** start **
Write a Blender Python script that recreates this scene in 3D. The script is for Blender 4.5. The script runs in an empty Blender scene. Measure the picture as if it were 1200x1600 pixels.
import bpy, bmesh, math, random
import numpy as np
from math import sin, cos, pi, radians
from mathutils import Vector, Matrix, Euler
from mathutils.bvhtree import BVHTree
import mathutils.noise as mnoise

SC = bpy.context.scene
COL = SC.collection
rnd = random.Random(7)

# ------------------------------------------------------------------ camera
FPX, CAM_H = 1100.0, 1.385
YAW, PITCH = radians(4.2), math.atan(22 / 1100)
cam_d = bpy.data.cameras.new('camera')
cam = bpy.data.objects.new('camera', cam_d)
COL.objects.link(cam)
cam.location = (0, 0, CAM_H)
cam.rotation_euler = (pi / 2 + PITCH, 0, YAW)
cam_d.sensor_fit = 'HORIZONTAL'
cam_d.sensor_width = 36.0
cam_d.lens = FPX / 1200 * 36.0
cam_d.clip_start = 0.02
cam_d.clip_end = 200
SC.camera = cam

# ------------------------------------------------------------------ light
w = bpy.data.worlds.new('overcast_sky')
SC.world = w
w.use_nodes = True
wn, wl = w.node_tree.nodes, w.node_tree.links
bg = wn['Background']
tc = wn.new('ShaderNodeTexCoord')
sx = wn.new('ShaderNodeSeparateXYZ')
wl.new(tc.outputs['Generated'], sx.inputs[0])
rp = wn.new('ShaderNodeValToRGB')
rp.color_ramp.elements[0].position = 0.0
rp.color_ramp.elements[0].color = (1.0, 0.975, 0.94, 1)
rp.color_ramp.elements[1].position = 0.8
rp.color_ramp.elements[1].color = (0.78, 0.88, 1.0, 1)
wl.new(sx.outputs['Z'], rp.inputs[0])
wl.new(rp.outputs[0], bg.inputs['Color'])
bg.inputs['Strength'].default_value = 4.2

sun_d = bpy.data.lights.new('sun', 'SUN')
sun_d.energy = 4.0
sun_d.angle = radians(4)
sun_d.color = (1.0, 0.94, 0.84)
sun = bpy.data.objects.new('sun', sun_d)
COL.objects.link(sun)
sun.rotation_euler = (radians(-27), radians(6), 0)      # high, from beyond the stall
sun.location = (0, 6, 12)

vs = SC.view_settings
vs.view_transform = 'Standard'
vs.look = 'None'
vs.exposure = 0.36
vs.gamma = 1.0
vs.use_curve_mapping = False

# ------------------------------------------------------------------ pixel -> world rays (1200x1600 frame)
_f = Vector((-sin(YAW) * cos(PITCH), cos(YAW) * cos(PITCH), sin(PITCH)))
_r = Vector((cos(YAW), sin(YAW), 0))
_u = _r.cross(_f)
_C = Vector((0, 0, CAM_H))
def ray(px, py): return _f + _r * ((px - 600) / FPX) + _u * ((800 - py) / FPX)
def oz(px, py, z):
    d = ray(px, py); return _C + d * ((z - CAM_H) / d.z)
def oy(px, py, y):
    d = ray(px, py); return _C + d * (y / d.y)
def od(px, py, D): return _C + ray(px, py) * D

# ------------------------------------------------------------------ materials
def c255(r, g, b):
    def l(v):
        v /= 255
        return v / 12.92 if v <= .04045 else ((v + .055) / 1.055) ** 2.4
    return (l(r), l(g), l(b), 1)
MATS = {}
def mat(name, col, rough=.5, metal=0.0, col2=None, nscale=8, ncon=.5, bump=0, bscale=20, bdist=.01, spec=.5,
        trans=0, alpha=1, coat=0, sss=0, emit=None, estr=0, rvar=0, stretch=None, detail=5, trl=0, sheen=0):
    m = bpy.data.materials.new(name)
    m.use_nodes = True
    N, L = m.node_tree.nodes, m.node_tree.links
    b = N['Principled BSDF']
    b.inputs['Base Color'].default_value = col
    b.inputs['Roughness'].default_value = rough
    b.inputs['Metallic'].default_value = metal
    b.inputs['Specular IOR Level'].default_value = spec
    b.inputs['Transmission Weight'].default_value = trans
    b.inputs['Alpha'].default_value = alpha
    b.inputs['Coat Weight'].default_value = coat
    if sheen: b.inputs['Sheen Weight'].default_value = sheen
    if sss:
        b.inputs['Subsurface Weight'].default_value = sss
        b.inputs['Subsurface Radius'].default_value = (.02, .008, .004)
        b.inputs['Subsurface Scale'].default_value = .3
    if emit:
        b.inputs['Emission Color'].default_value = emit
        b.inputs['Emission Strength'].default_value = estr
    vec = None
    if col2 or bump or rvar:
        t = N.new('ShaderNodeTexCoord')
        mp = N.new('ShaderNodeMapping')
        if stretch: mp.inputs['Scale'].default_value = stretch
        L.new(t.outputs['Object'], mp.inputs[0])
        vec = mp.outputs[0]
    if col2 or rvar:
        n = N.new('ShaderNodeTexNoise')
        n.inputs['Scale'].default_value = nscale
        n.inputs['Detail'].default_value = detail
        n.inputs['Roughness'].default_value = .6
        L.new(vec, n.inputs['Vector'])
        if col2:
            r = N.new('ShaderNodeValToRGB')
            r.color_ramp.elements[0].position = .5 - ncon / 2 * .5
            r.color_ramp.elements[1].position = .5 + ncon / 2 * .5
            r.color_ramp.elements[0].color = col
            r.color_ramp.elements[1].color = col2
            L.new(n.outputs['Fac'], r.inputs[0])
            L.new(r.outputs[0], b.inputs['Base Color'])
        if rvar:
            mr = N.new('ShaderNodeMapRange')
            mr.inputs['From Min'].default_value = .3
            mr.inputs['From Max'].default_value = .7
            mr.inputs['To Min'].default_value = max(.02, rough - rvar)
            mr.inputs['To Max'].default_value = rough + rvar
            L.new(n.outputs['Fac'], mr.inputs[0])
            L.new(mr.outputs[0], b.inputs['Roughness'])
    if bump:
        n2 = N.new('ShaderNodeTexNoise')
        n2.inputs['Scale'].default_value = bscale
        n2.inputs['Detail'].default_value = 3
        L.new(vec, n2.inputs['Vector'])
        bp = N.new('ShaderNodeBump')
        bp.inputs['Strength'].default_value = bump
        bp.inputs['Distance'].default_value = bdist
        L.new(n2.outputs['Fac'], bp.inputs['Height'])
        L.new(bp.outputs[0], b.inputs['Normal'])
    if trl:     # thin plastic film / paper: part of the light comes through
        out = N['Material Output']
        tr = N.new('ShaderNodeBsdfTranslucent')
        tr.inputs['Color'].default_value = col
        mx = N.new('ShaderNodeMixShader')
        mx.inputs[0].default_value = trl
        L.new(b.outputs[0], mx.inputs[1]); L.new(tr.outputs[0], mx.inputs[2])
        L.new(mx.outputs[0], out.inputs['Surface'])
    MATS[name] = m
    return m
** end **
» **WHAT NEEDS TO BE DONE**:
Each line of the material above needs to be quoted exactly, please.

» **TASK RESPONSE**:
Write a Blender Python script that recreates this scene in 3D. The script is for Blender 4.5. The script runs in an empty Blender scene. Measure the picture as if it were 1200x1600 pixels.
import bpy, bmesh, math, random
import numpy as np
from math import sin, cos, pi, radians
from mathutils import Vector, Matrix, Euler
from mathutils.bvhtree import BVHTree
import mathutils.noise as mnoise

SC = bpy.context.scene
COL = SC.collection
rnd = random.Random(7)

# ------------------------------------------------------------------ camera
FPX, CAM_H = 1100.0, 1.385
YAW, PITCH = radians(4.2), math.atan(22 / 1100)
cam_d = bpy.data.cameras.new('camera')
cam = bpy.data.objects.new('camera', cam_d)
COL.objects.link(cam)
cam.location = (0, 0, CAM_H)
cam.rotation_euler = (pi / 2 + PITCH, 0, YAW)
cam_d.sensor_fit = 'HORIZONTAL'
cam_d.sensor_width = 36.0
cam_d.lens = FPX / 1200 * 36.0
cam_d.clip_start = 0.02
cam_d.clip_end = 200
SC.camera = cam

# ------------------------------------------------------------------ light
w = bpy.data.worlds.new('overcast_sky')
SC.world = w
w.use_nodes = True
wn, wl = w.node_tree.nodes, w.node_tree.links
bg = wn['Background']
tc = wn.new('ShaderNodeTexCoord')
sx = wn.new('ShaderNodeSeparateXYZ')
wl.new(tc.outputs['Generated'], sx.inputs[0])
rp = wn.new('ShaderNodeValToRGB')
rp.color_ramp.elements[0].position = 0.0
rp.color_ramp.elements[0].color = (1.0, 0.975, 0.94, 1)
rp.color_ramp.elements[1].position = 0.8
rp.color_ramp.elements[1].color = (0.78, 0.88, 1.0, 1)
wl.new(sx.outputs['Z'], rp.inputs[0])
wl.new(rp.outputs[0], bg.inputs['Color'])
bg.inputs['Strength'].default_value = 4.2

sun_d = bpy.data.lights.new('sun', 'SUN')
sun_d.energy = 4.0
sun_d.angle = radians(4)
sun_d.color = (1.0, 0.94, 0.84)
sun = bpy.data.objects.new('sun', sun_d)
COL.objects.link(sun)
sun.rotation_euler = (radians(-27), radians(6), 0)      # high, from beyond the stall
sun.location = (0, 6, 12)

vs = SC.view_settings
vs.view_transform = 'Standard'
vs.look = 'None'
vs.exposure = 0.36
vs.gamma = 1.0
vs.use_curve_mapping = False

# ------------------------------------------------------------------ pixel -> world rays (1200x1600 frame)
_f = Vector((-sin(YAW) * cos(PITCH), cos(YAW) * cos(PITCH), sin(PITCH)))
_r = Vector((cos(YAW), sin(YAW), 0))
_u = _r.cross(_f)
_C = Vector((0, 0, CAM_H))
def ray(px, py): return _f + _r * ((px - 600) / FPX) + _u * ((800 - py) / FPX)
def oz(px, py, z):
    d = ray(px, py); return _C + d * ((z - CAM_H) / d.z)
def oy(px, py, y):
    d = ray(px, py); return _C + d * (y / d.y)
def od(px, py, D): return _C + ray(px, py) * D

# ------------------------------------------------------------------ materials
def c255(r, g, b):
    def l(v):
        v /= 255
        return v / 12.92 if v <= .04045 else ((v + .055) / 1.055) ** 2.4
    return (l(r), l(g), l(b), 1)
MATS = {}
def mat(name, col, rough=.5, metal=0.0, col2=None, nscale=8, ncon=.5, bump=0, bscale=20, bdist=.01, spec=.5,
        trans=0, alpha=1, coat=0, sss=0, emit=None, estr=0, rvar=0, stretch=None, detail=5, trl=0, sheen=0):
    m = bpy.data.materials.new(name)
    m.use_nodes = True
    N, L = m.node_tree.nodes, m.node_tree.links
    b = N['Principled BSDF']
    b.inputs['Base Color'].default_value = col
    b.inputs['Roughness'].default_value = rough
    b.inputs['Metallic'].default_value = metal
    b.inputs['Specular IOR Level'].default_value = spec
    b.inputs['Transmission Weight'].default_value = trans
    b.inputs['Alpha'].default_value = alpha
    b.inputs['Coat Weight'].default_value = coat
    if sheen: b.inputs['Sheen Weight'].default_value = sheen
    if sss:
        b.inputs['Subsurface Weight'].default_value = sss
        b.inputs['Subsurface Radius'].default_value = (.02, .008, .004)
        b.inputs['Subsurface Scale'].default_value = .3
    if emit:
        b.inputs['Emission Color'].default_value = emit
        b.inputs['Emission Strength'].default_value = estr
    vec = None
    if col2 or bump or rvar:
        t = N.new('ShaderNodeTexCoord')
        mp = N.new('ShaderNodeMapping')
        if stretch: mp.inputs['Scale'].default_value = stretch
        L.new(t.outputs['Object'], mp.inputs[0])
        vec = mp.outputs[0]
    if col2 or rvar:
        n = N.new('ShaderNodeTexNoise')
        n.inputs['Scale'].default_value = nscale
        n.inputs['Detail'].default_value = detail
        n.inputs['Roughness'].default_value = .6
        L.new(vec, n.inputs['Vector'])
        if col2:
            r = N.new('ShaderNodeValToRGB')
            r.color_ramp.elements[0].position = .5 - ncon / 2 * .5
            r.color_ramp.elements[1].position = .5 + ncon / 2 * .5
            r.color_ramp.elements[0].color = col
            r.color_ramp.elements[1].color = col2
            L.new(n.outputs['Fac'], r.inputs[0])
            L.new(r.outputs[0], b.inputs['Base Color'])
        if rvar:
            mr = N.new('ShaderNodeMapRange')
            mr.inputs['From Min'].default_value = .3
            mr.inputs['From Max'].default_value = .7
            mr.inputs['To Min'].default_value = max(.02, rough - rvar)
            mr.inputs['To Max'].default_value = rough + rvar
            L.new(n.outputs['Fac'], mr.inputs[0])
            L.new(mr.outputs[0], b.inputs['Roughness'])
    if bump:
        n2 = N.new('ShaderNodeTexNoise')
        n2.inputs['Scale'].default_value = bscale
        n2.inputs['Detail'].default_value = 3
        L.new(vec, n2.inputs['Vector'])
        bp = N.new('ShaderNodeBump')
        bp.inputs['Strength'].default_value = bump
        bp.inputs['Distance'].default_value = bdist
        L.new(n2.outputs['Fac'], bp.inputs['Height'])
        L.new(bp.outputs[0], b.inputs['Normal'])
    if trl:     # thin plastic film / paper: part of the light comes through
        out = N['Material Output']
        tr = N.new('ShaderNodeBsdfTranslucent')
        tr.inputs['Color'].default_value = col
        mx = N.new('ShaderNodeMixShader')
        mx.inputs[0].default_value = trl
        L.new(b.outputs[0], mx.inputs[1]); L.new(tr.outputs[0], mx.inputs[2])
        L.new(mx.outputs[0], out.inputs['Surface'])
    MATS[name] = m
    return m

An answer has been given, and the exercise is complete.